In 1979, snow reached the second floor in Washington DC, in 1998 the electrical grid of Quebec physically collapsed, yesterday a few inches of snow in NY made headlines worldwide. Much as snow, it is the steady accumulation that matters for the trade balance and the USD. This global imbalance has risen to the size of an elephant as the rest of the world grew more from exporting to the US. In Pratchett's imagery, the elephant has been riding on four increasingly restive turtles and holding the weight of the world on its shoulders. This elephant is on a diet.

The US trade balance shows rising evidence that the US is moving towards energy independence, changing fundamentally the path of the US current account balance and the Fed's ability to weaken the USD. Add to this the steady risk of tighter fiscal policy (sequestration debate) which would reduce the need for external funding and pressure on corporates to hand over their cash stored mainly in EM and we are in a strange world where the USD is doing better in a risk rally.

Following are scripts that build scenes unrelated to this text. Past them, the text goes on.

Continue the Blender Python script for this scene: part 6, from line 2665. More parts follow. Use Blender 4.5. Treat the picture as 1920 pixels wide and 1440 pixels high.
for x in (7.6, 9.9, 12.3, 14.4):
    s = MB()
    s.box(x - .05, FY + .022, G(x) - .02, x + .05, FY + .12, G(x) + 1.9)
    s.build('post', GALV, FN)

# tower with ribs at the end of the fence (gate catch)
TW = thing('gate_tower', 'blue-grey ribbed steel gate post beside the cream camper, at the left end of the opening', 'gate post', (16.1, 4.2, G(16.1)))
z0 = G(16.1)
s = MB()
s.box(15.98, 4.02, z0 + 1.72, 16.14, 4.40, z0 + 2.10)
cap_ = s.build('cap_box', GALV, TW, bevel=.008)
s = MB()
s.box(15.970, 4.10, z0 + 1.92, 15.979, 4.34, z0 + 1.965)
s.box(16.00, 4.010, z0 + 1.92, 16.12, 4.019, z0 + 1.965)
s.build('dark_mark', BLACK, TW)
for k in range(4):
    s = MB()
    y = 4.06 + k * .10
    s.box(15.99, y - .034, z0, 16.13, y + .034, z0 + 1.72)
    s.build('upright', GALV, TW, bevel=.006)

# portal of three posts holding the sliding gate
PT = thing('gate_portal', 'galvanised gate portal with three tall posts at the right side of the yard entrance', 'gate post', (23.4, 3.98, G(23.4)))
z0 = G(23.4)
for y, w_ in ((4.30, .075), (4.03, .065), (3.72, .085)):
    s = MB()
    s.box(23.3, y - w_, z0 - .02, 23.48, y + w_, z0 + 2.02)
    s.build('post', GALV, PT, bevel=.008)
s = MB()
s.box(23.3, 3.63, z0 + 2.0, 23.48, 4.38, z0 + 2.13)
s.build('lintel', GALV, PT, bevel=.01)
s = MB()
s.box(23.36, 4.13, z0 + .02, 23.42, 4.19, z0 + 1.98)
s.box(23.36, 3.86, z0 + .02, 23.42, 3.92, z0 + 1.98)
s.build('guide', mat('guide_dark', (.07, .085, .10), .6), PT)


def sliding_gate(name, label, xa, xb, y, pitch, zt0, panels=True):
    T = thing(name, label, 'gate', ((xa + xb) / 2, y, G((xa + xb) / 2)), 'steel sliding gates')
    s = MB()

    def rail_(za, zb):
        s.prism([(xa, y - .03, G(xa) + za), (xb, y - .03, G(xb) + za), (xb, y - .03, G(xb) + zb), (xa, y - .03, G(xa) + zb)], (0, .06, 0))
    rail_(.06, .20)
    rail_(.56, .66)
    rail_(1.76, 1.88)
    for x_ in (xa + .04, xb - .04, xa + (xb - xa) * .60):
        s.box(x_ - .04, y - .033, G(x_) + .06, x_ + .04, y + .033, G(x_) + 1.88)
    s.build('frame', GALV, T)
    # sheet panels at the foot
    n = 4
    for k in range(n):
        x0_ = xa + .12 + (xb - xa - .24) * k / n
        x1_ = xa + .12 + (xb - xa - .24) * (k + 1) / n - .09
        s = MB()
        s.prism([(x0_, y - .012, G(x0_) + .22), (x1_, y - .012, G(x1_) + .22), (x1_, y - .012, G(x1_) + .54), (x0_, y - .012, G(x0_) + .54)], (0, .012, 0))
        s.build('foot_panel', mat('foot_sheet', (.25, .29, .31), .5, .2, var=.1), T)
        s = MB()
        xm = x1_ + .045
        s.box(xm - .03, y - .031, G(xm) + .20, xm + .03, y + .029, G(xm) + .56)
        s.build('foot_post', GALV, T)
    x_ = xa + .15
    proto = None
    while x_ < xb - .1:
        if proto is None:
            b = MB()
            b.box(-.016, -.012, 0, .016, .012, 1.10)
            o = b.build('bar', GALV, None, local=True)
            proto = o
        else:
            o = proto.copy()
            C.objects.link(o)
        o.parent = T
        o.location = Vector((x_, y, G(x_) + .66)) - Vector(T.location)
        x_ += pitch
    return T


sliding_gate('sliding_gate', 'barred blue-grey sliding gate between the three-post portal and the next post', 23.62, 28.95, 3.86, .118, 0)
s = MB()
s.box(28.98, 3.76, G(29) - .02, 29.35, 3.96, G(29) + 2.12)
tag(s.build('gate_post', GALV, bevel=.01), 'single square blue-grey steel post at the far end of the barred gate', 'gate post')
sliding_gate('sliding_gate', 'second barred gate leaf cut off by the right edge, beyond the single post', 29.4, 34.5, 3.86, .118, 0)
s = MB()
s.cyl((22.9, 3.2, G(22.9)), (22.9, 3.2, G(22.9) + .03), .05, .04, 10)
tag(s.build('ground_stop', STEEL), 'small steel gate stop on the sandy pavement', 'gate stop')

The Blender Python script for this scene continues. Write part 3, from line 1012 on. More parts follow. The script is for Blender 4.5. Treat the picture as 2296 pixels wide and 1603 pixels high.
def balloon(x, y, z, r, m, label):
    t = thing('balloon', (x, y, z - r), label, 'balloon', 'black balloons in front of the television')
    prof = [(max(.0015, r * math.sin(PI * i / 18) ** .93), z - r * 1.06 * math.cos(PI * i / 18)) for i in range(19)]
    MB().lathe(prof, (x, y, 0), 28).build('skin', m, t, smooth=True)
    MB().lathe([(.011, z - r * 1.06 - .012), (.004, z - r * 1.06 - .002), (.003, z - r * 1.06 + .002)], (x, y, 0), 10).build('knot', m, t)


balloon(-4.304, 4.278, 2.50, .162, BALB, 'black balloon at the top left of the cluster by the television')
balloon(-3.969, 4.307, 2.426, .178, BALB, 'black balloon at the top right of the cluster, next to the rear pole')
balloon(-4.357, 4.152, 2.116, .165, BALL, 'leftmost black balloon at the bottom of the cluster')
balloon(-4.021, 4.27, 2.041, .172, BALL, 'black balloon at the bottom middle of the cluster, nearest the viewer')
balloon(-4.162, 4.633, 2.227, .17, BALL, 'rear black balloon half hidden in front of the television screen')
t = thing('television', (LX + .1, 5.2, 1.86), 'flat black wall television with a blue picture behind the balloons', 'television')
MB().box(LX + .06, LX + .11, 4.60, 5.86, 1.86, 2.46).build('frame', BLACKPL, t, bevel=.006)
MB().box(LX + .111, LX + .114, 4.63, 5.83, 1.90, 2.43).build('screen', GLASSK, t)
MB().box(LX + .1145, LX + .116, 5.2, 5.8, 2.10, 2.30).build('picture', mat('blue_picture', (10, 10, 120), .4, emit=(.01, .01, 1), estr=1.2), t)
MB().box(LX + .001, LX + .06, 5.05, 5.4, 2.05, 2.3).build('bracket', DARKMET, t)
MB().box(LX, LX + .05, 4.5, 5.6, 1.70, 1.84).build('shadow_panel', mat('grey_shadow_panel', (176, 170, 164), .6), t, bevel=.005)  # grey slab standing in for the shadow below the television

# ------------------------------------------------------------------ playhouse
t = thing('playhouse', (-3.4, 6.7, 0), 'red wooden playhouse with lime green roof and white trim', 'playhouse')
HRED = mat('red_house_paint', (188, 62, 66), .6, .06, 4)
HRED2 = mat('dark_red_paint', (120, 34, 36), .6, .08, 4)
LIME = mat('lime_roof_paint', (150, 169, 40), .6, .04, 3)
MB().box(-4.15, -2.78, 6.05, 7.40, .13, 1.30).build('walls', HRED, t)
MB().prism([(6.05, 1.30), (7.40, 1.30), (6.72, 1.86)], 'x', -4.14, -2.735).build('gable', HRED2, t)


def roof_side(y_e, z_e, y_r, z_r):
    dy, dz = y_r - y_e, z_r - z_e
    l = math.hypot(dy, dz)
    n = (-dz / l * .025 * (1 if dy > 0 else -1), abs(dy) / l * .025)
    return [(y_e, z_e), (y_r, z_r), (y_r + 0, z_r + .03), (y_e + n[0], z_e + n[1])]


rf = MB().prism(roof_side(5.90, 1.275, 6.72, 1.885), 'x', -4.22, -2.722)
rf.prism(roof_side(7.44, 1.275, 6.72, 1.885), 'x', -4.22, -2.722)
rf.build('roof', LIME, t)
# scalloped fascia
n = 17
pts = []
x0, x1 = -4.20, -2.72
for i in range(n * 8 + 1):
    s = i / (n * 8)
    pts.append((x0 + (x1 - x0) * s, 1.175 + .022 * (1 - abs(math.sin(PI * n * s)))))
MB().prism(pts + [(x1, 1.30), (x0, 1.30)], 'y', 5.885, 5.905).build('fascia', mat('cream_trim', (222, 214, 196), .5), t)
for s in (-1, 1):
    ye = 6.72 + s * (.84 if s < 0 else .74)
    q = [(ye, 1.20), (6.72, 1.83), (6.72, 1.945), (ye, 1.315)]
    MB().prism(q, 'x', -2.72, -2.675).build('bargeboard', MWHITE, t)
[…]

The US trade balance was notable by the lower demand for energy. As this vulnerability diminishes, it has economic and strategic implications. Strategic implications suggest a lighter US footprint globally and hence more political risks abroad as some have noted. Economic implications vary from the lower need to hedge oil imports which strengthens the USD to an improved balance sheet for the US. The Fed's ability to weaken the usd is reduced as the back end of the UST curve will be in limited demand from foreigners, if they continue to expect an eventual normalization of Fed policy. A higher yield reduces the need to divest out of the USD, reducing an accelerator of usd weakness.

If the sequester (the cuts to military spending) go through, people will look back and find it interesting that Washington grew willing to make cuts just as people started to talk about declining US oil imports.